What Seinfeld’s “Levels” Teaches Us About Marketing
One of my favorite things to do in my spare time is re-watch classic TV shows. Seinfeld is one of them. I’m starting Season 2 and the “The Pony Remark” episode is on (yes, the one about hating people who had ponies growing up) when I realized that this is the same episode with “the levels.” If you don’t know what I’m talking about, you can check out a short clip here.
Kramer walks into Jerry’s apartment and explains to his friend that has decided he’s going to transform his apartment by eliminating traditional furniture and replacing everything with raised wooden platforms—”levels”—covered with carpet and pillows. He passionately explains how this revolutionary design will change the way people live.
“Wood, Jerry. Wood.”
Jerry isn’t convinced. In fact, he makes Kramer a bet. He doesn’t believe Kramer will ever actually build the levels. Spoiler alert: Jerry wins. Kramer spends far more time talking about the idea than building it.

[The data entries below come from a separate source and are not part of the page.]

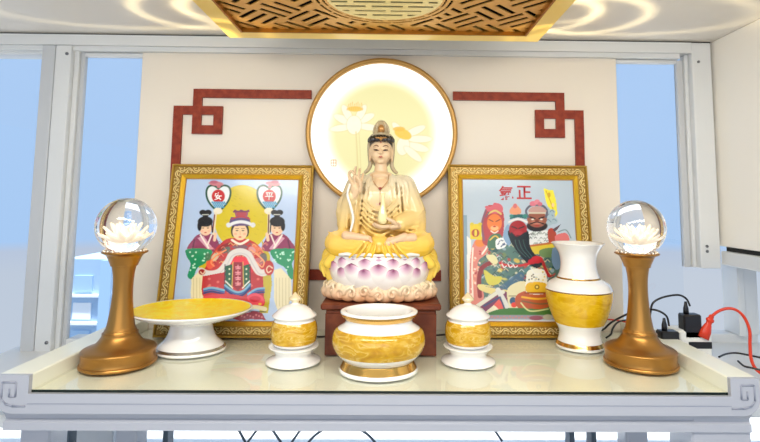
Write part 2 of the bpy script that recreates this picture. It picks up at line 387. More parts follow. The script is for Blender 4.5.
# ================================================================== CEILING LAMP WITH FRETWORK
LX0, LX1, LY0, LY1, LZ = -.322, .280, .60, 1.030, 1.866
CL = empty('ceiling_lamp', (-.02, .84, CEZ), 'gold fretwork panel lamp with round medallion hanging under the ceiling', 'ceiling lamp')
inv = Matrix.Translation((.02, -.84, -CEZ))
def cl(mb, nm, m):
    o = mb.build(nm, m, CL); o.matrix_parent_inverse = inv; return o
def slot(x, y):
    dx, dy = x+.018, y-.862; r = math.hypot(dx, dy)
    if r < .132:
        a = math.atan2(dy, dx)
        if .119 < r < .124: return (a*10) % 3.6 > .35
        if r > .104: 
            return .109 < r < .1125 and (a*7+.5) % 2.8 > .5
        if r > .098: return False
        yy = (y-.852)/.0215; k = math.floor(yy); fr = yy-k
        if fr < .36:
            xx = (dx+.5+(.032 if k % 2 else 0))/.068; return (xx % 1) < .84
        return False
    u, v = (x+y)/math.sqrt(2)+3, (x-y)/math.sqrt(2)+3; c = .072
    i, j = math.floor(u/c), math.floor(v/c); a, b = u/c-i, v/c-j
    if (i+j) % 2: a, b = b, a
    h = (i*7+j*13) % 3
    kk = math.floor(b*3); fr = b*3-kk
    if fr < .29 or fr > .71: return False
    lo, hi = (.04, .96) if (kk+h) % 2 else (.2, 1.0)
    return lo < a < hi
nx, ny = 380, 190; x0, x1, y0, y1 = LX0-.004, LX1+.004, .73, LY1+.004
verts = [(x0+(x1-x0)*i/nx, y0+(y1-y0)*j/ny) for j in range(ny+1) for i in range(nx+1)]
solid = [[not slot(x0+(x1-x0)*(i+.5)/nx, y0+(y1-y0)*(j+.5)/ny) for i in range(nx)] for j in range(ny)]
for j in range(ny):
    for i in (0, 1, 2, 3, nx-1, nx-2, nx-3, nx-4): solid[j][i] = True
q = MB(); nv = len(verts); zt, zb = LZ+.002, LZ
q.v = [(a, b, zb) for a, b in verts]+[(a, b, zt) for a, b in verts]
W_ = nx+1
for j in range(ny):
    for i in range(nx):
        if not solid[j][i]: continue
        a = j*W_+i; q.f.append([a, a+W_, a+W_+1, a+1])
        if i+1 < nx and not solid[j][i+1]: q.f.append([a+1, a+W_+1, a+W_+1+nv, a+1+nv])
        if i > 0 and not solid[j][i-1]: q.f.append([a, a+nv, a+W_+nv, a+W_])
        if j+1 < ny and not solid[j+1][i]: q.f.append([a+W_, a+W_+nv, a+W_+1+nv, a+W_+1])
        if j > 0 and not solid[j-1][i]: q.f.append([a, a+1, a+1+nv, a+nv])
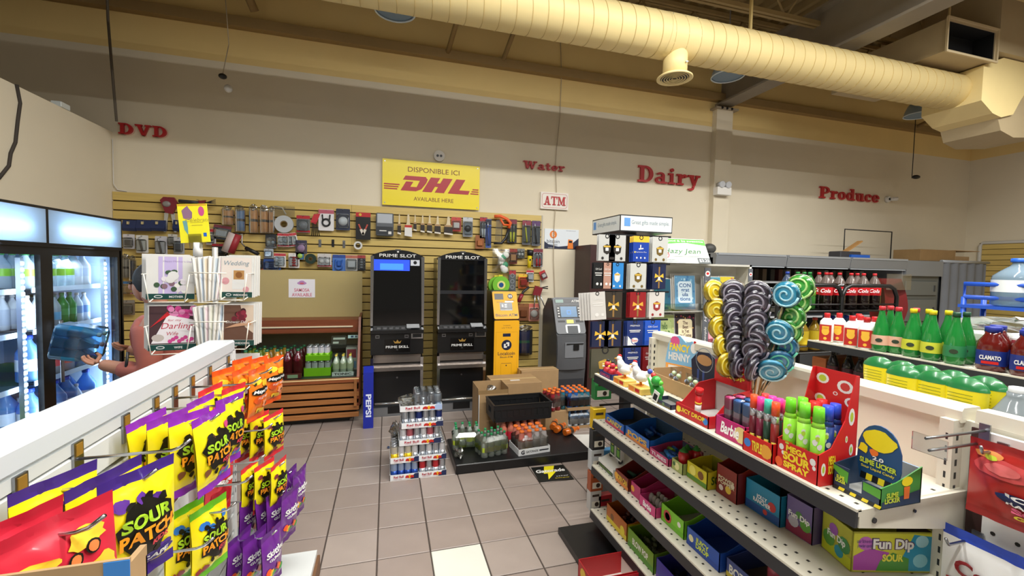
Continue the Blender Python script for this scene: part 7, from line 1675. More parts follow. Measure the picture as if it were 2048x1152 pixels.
T2 = DB('long yellow and green powder candy box at the near shelf end', .965, 1.093, z, 1.43, .26, .13, .13, '#b4b43a', '#3a2a1c', 'Fun Dip', '#f4f4f0', '#c8d02a', txth=.22, tw=.6, side='#d8d83a', blobs=((-.25,.4,.2,'#5fa040'),(.25,.5,.2,'#3f8a4a'),(.1,.25,.15,'#2f9ab0'),(-.1,.7,.15,'#9a5ab0')))
T2.rotation_euler = (0, 0, RZ-.27); h2 = (1.093-.965)/2; dp = .26
q = MB(mt('#d8d83a', .4))
def endp(P, mat, dx): q.m(mat).add([(h2+dx, y*dp, zz*.13) for y, zz in P], [tuple(range(len(P)))])
def endd(cy, cz, r, mat, dx): endp([(cy+r*math.cos(2*PI*i/14), cz+r*1.9*math.sin(2*PI*i/14)) for i in range(14)], mat, dx)
endp([(.02,.05),(.5,.05),(.45,.5),(.2,.6),(.02,.4)], mt('#b44ab4', .4), .0009); endp([(.62,.04),(.98,.04),(.98,.9),(.75,.95),(.62,.4)], mt('#2f9ac0', .4), .0009); endp([(.3,.04),(.7,.04),(.7,.35),(.5,.5),(.35,.3)], mt('#4f9a3a', .4), .0010)
endd(.16,.72,.09,mt('#c86ac8', .4),.0011); endd(.84,.3,.09,mt('#8fd0e0', .4),.0012); endd(.85,.78,.08,mt('#a8dce8', .4),.0012)
q.m(mt('#5a3a6a', .4)).text('Fun Dip', (h2+.0014,dp*.5,.088), w=dp*.53, h=.047, r=(0,1,0), u=(0,0,1), bold=.10).m(mt('#f6f6f2', .4)).text('Fun Dip', (h2+.002,dp*.5,.088), w=dp*.5, h=.042, r=(0,1,0), u=(0,0,1), bold=.04)
q.m(mt('#f0ec4a', .4)).text('SOUR', (h2+.002,dp*.5,.048), w=dp*.26, h=.024, r=(0,1,0), u=(0,0,1), bold=.05).m(mt('#4a3a8c', .4)).text('sour lick-a-stick\npowder candy', (h2+.002,dp*.15,.092), w=dp*.2, h=.03, r=(0,1,0), u=(0,0,1)); q.build('end_print', T2)
# --- third shelf
z = SZ[2]
T2 = thing('tube_rack', 'white rack of green candy tubes at the far end of the third shelf', 'candy box', (1.285, 2.31, z+.001), RZ)
MB(mt('#e4e4de', .45)).prismx([(0,0),(.2,0),(.2,.12),(.02,.05),(0,.05)], -.09, .09).m(mt('#2c3a2a', .4)).rect(-.088,.005,.088,.028,-.0005).m(mt('#8cb43a', .4)).text('SLIME TUBES', (0,-.001,.016), w=.14, h=.012).build('rack_body', T2)
for s in (-1, 1): MB(DARK).cyl((s*.055,.07,.078),(s*.055,.068,.0795),.018,n=12).build('hole', T2)
for k, y in enumerate((2.345, 2.275)):
    T3 = thing('candy_tube', ['farther','nearer'][k]+' white and green candy tube in the white rack', 'candy tube', (1.36, y, z+.08), RZ, 'tubes in the white rack'); MB(mt('#e8e8e2', .4)).box(-.028,-.012,0,.028,.012,.13).m(mt('#1f4a2c', .4)).rect(-.025,.01,.025,.12,-.0125).m(mt('#c8b83a', .4)).disc(0,.085,.018,-.0128,12).m(mt('#6fae3a', .4)).rect(-.015,.02,.015,.06,-.0128).build('tube_body', T3)
DB('red can candy box with a round header on the third shelf', 2.06, 2.20, z, 1.29, .2, .07, .12, '#7c2a22', '#4a3424', 'CORN CAN', '#f0c83a', '#d8823a', head=(.07,'#8c1c22',None,'#ffffff',True), txth=.45, blobs=((-.42,.5,.3,'#e8a43a'),), fill=('tube', ['#4a4a4a','#3a6a5a'], 5))
DB('pink can candy box with a round header on the third shelf', 1.955, 2.05, z, 1.30, .2, .07, .1, '#b83068', '#4a3a34', None, '#f0c83a', head=(.05,'#7c1c3a',None,'#ffffff',True), blobs=((-.3,.5,.25,'#e8a43a'),))
DB('pink doll brand tray of clear eggs on the third shelf', 1.80, 1.945, z, 1.285, .22, .05, .06, '#c83a78', '#8a7a6a', 'Barbie', '#ffffff', shear=.2, txth=.6, tw=.5, fill=('egg', ['#b8b4b0','#a8a4a0'], 10))
DB('lime green open candy box on the third shelf', 1.62, 1.79, z, 1.31, .24, .085, .12, '#7fc82a', '#a4a4a0', None, '#ffffff', '#6fb824', side='#76c028', blobs=((-.2,.5,.35,'#b83a3a'),(-.2,.5,.22,'#8a4ab0'),(.3,.6,.15,'#f0f0e8')))
DB('royal blue juice candy box on the third shelf', 1.40, 1.60, z, 1.31, .26, .08, .13, '#1f4fb0', '#1c3f94', 'JUICY\nDROP', '#d8e83a', '#1c44a0', txth=.6, tw=.4, side='#1f4cac', blobs=((-.35,.5,.2,'#e8e0b0'),))
DB('navy and yellow drink candy box on the third shelf', 1.21, 1.385, z, 1.33, .25, .075, .09, '#3a4a8c', '#5a5048', 'BOTTLE', '#e8e8e0', '#c8b43a', side='#d8c83a')
for k, (y, x, c, nm) in enumerate(((1.255,1.44,'#c85a6a','pink'),(1.24,1.52,'#3a5a7c','blue'))): spawn('candy_bottle', bottle_kit(.14, .028, mt(c, .25, coat=.3), mt(c, .35), None), nm+' candy drink bottle in the navy and yellow box', 'bottle', (x, y, z+.005))
DB('dark red candy box at the near end of the third shelf', .88, 1.19, z, 1.33, .25, .08, .1, '#7c1c3a', '#3a2a2a', 'CHEWS', '#f0e0a0')
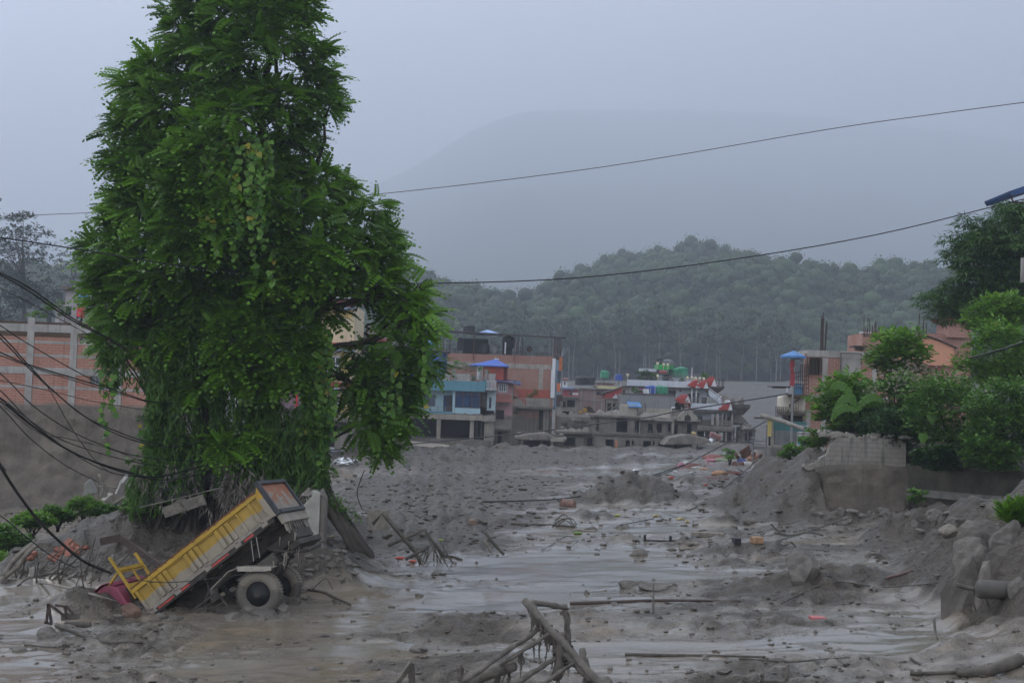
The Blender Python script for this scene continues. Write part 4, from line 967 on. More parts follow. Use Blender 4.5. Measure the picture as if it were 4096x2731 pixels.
def left_back():
    D = 92
    b = Bld('concrete_hut', 'weathered grey concrete stair hut with flat roof behind the brick parapet', 'hut', D, 300, 1300)
    CW = pbr('stained_concrete', (.30, .285, .29), .9, var=.5, scale=.6, bmp=.3, grime=.9)
    b.wall('wall', CW, (256, 372, 1160, 1310), [(305, 330, 1215, 1310), (262, 285, 1225, 1260)], 0, .25)
    b.box('inner_wall', M_DARK, (258, 370, 1165, 1310), .9, 1.0)
    b.box('roof', pbr('stained_roof', (.12, .11, .105), .9, grime=.6), (247, 380, 1146, 1160), -.4, 3.5)
    b.box('side_wall', CW, [(256, 262, 1160, 1310, .25, 3.2), (366, 372, 1160, 1310, .25, 3.2)])
    b.rail(262, 1146, 370, 1150, .42, .1, 5, M_STEEL, 2, .02)
    b.box('low_wall', CW, (205, 256, 1205, 1310), .8, 1.1)
    o = MB().lathe([(.22, 0), (.24, .05), (.24, .3), (.22, .33), (.24, .36), (.24, .62), (.21, .66)], n=14).build('barrel', pbr('red_plastic', (.48, .03, .04), .5, bmp=0, grime=.2)); o.location = P(323, 1268, 82); tag(o, 'bright red barrel standing on the roof behind the parapet', 'barrel')
    o = MB().tube([(0, 0, 0), (.06, 0, 1.6), (.02, 0, 3.4)], .09, 8).tube([(0, 0, 2.6), (.25, 0, 3.3)], .03, 6).build('vent_pipe', M_WHITE); o.location = P(356, 1272, 80.5); tag(o, 'white upright vent pipe beside the grey stair hut', 'pipe')
    o = MB().box(-.4, .4, 0, .05, 0, .12).tube([(-.3, 0, -1.3), (-.3, 0, .6)], .03, 6).tube([(.1, 0, -1.3), (.1, 0, .9), (-.25, 0, .9)], .03, 6).tube([(.35, 0, -1.3), (.35, 0, .2)], .03, 6).build('pipe_rack', M_TLBL); o.location = P(340, 1190, 84); tag(o, 'pale blue pipes and bracket in front of the grey stair hut', 'pipes')
    w = Bld('white_building', 'white plastered building half hidden by the big tree on the left', 'building', 105, 480, 1330)
    w.wall('wall', M_WHITE, (370, 640, 1085, 1330), [(420, 460, 1120, 1170), (520, 560, 1125, 1175)], 0, .3); w.box('roof_slab', M_CONC, (362, 650, 1072, 1085), -.4, 8); w.box('side_wall', M_WHITE, [(370, 376, 1085, 1330, .3, 7.8), (634, 640, 1085, 1330, .3, 7.8)])
    for r in ((420, 460, 1120, 1170), (520, 560, 1125, 1175)): w.window(r, .1)
    o = Bld('brick_annex', 'low orange brick room behind the parapet beside the big tree', 'building', 88, 480, 1300)
    o.wall('wall', pbr('orange_brick', (.36, .14, .08), brick=(.46, .15, (.38, .17, .11), (.36, .3, .25)), **BRK), (378, 620, 1225, 1310), [], 0, .25); o.box('side_wall', M_CONC, [(378, 384, 1225, 1310, .25, 4), (614, 620, 1225, 1310, .25, 4)]); o.box('roof_slab', M_CONC, (372, 628, 1217, 1225), -.3, 4.2)
    y = Bld('green_panel', 'pale green wall panel seen under the tree on the brick building', 'panel', 77.6, 560, 1440)
    y.box('panel_sheet', pbr('pale_green', (.40, .46, .20), .8, grime=.3), (535, 620, 1405, 1440), 0, .06); y.box('panel_frame', M_CONC, [(531, 624, 1440, 1445, -.02, .08), (531, 624, 1400, 1405, -.02, .08)])
    # pylon
    D = 270; k = FPX / D; base = P(85, 1330, D); e = empty('lattice_pylon', base, 'grey lattice power pylon in front of the misty trees on the left', 'pylon'); mb = MB(); Hh = 330 / k * 1.0
    def c(i, z): s = (1 - z / Hh) * 2.7 + .45; return Vector(((-1, 1, 1, -1)[i] * s, (-1, -1, 1, 1)[i] * s, z))
    for i in range(4): mb.bar(c(i, 0), c(i, Hh), .16)
    zz = np.linspace(0, Hh, 9)
    for z0, z1 in zip(zz, zz[1:]):
        for i in range(4): mb.bar(c(i, z0), c((i + 1) % 4, z1), .08); mb.bar(c((i + 1) % 4, z0), c(i, z1), .08); mb.bar(c(i, z1), c((i + 1) % 4, z1), .08)
    mb.build('tower', M_STEEL, e)
    am = MB()
    for z in (Hh * .72, Hh * .9): am.bar((-4, 0, z), (4, 0, z), .14); am.bar((-4, 0, z), (0, 0, z + 1), .09); am.bar((4, 0, z), (0, 0, z + 1), .09)
    am.build('cross_arm', M_STEEL, e)
left_back()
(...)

As funny as the episode is, I couldn’t help thinking about how often this happens in marketing.
Every Business Has a “Levels” Idea
As marketers and business owners, we’re naturally drawn to exciting ideas.
Maybe it’s:
- Starting a podcast
- Launching a YouTube channel
- Creating an online course
- Redesigning your website
- Writing a book
- Building a membership community
- Starting a newsletter
- Creating a new lead magnet
There’s nothing wrong with any of these ideas. The problem is that many businesses stop at the idea stage. Planning becomes progress. Brainstorming feels productive. Talking about the next big thing gives us the same excitement as actually creating it. But customers can’t buy ideas. Google can’t rank ideas. Email subscribers can’t sign up for ideas.
Only finished work creates growth.
Execution Is a Competitive Advantage
One of the biggest myths in marketing is that successful companies simply have better ideas. More often than not, they don’t. They simply execute consistently. While one company spends six months debating whether to start a blog, another quietly publishes one helpful article every week. When one business endlessly redesigns its homepage, another improves one landing page, tests one call-to-action, and collects new leads every month. The difference isn’t creativity. It’s consistency.
Your Website Doesn’t Need More “Levels”
This lesson is especially relevant when I audit websites. I regularly hear business owners say things like:
- “We’re thinking about adding AI.”
- “We might build a membership.”
- “We want an app.”
- “We’ve talked about creating a course.”
Those ideas may all have potential. But often, the website is still missing the fundamentals. Can visitors immediately understand what you do? Is there a compelling offer? Do you have educational blog content that answers your customers’ questions? Can someone easily join your email list? Is your website bringing in organic traffic through SEO?
If those basics aren’t working, adding another marketing “level” won’t solve the problem.
Build Before You Dream Bigger
Kramer imagined a revolutionary apartment. He just never picked up the hammer. Marketing works the same way. The businesses that grow aren’t always the ones with the boldest ideas. They’re the ones willing to do the unglamorous work over and over again:
- Publish the blog.
- Send the email.
- Improve the landing page.
- Optimize for SEO.
- Test the offer.
- Repeat.
Growth rarely comes from one brilliant idea. It comes from consistently building the foundation that supports every future idea. So the next time you catch yourself planning your next big marketing project, ask yourself one question:
Am I building…or am I just talking about building levels?
Because in marketing, execution will almost always outperform imagination.
DO one thing today for your business. Stop thinking and talking about it. Like Nike – Just do it. Have a pawsome day!